One of my pet peeves is flash for the sake of flash. Shredder guitar players that aren’t using flurries of notes to achieve a musical end are performing the musical equivalent of competitive eating. Writers who use a ten dollar word where a dime-a-dozen word accomplishes the same goal are just insecure and trying to sound smart. And using rich media on a site just because you can is a complete waste of our time.
I recently went through this struggle at the office. The team handling the change-management for a minor release of some Sharepoint functionality decided that they wanted the CEO and Chief Architect talking about the release. From the beginning, I was skeptical of the value of doing so. In response, they just cut me out of the email chain. One day, one of the members of the team came to my cube and said that the CEO was ready to shoot his video. I told him that I didn’t agree with it and that they should talk to another department and borrow their equipment to shoot the video. When I asked, “why are you doing this, anyway?” the response was, “We want to put a YouTube-style video on the intranet.” That’s not a why. That’s a how.
The situation came to a head last week when they were pressing the internal communications person about including references to the video in the CEO’s blog – there was a good deal of “push back.” I tried to get to the bottom of it by asking, “What is the purpose of the video? Is it marketing? Is it training? What do you hope the viewer will do after seeing the video?” My best understanding of their responses was that it was a marketing endeavor. Since the goal of marketing is reach, I suggested that the blog really was the channel with the widest reach. Unfortunately, they hadn’t explained it to the CEO that way and so the CEO was against using it in that manner. The real problem is, that the whole effort was conceived to give credit to the team which is why their answers to “why” didn’t match.

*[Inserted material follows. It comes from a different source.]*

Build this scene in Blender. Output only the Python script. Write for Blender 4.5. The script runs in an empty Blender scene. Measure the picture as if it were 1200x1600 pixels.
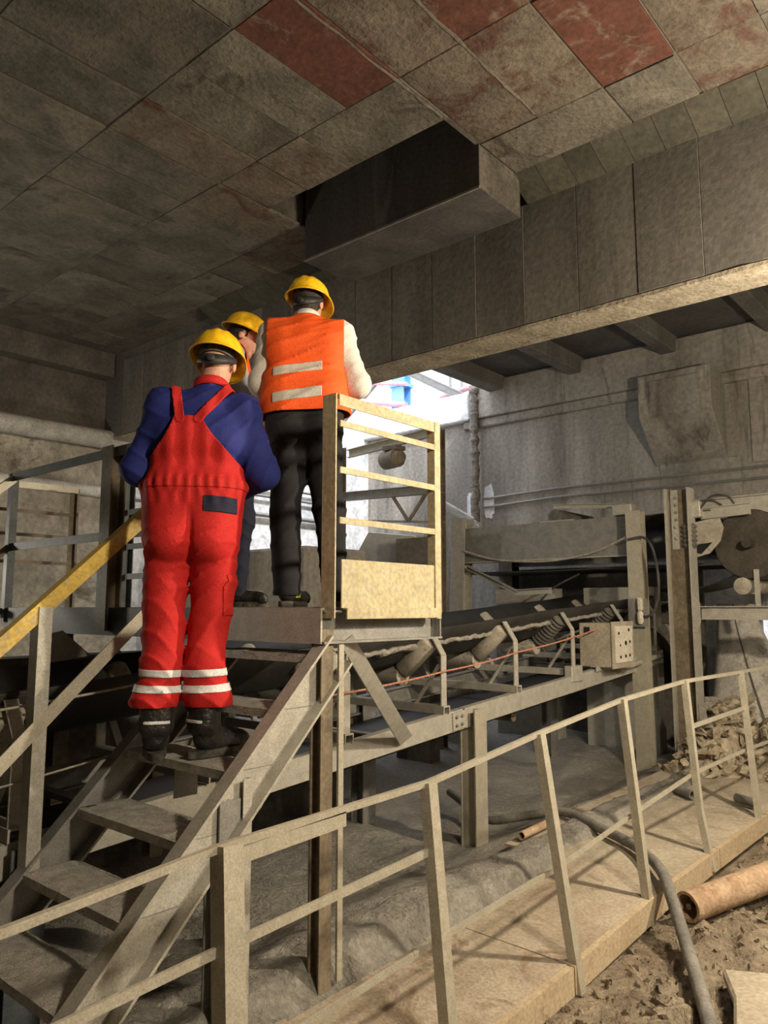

Here’s my advice: Whatever you’re doing (strategy, implementation, design, deployment, etc.), always ask what the benefit to the user is. More importantly, ask what you hope the user will do or how you think their world will be different after interacting with your system (media, application, org changes, etc.) and let the answers to that question define how you will implement the solution. In the end, the only opinions that matter are those of the people who give your solution value, the people who are affected as a result of your solution. Make sure to advocate for them and you stand a better chance of doing the right thing.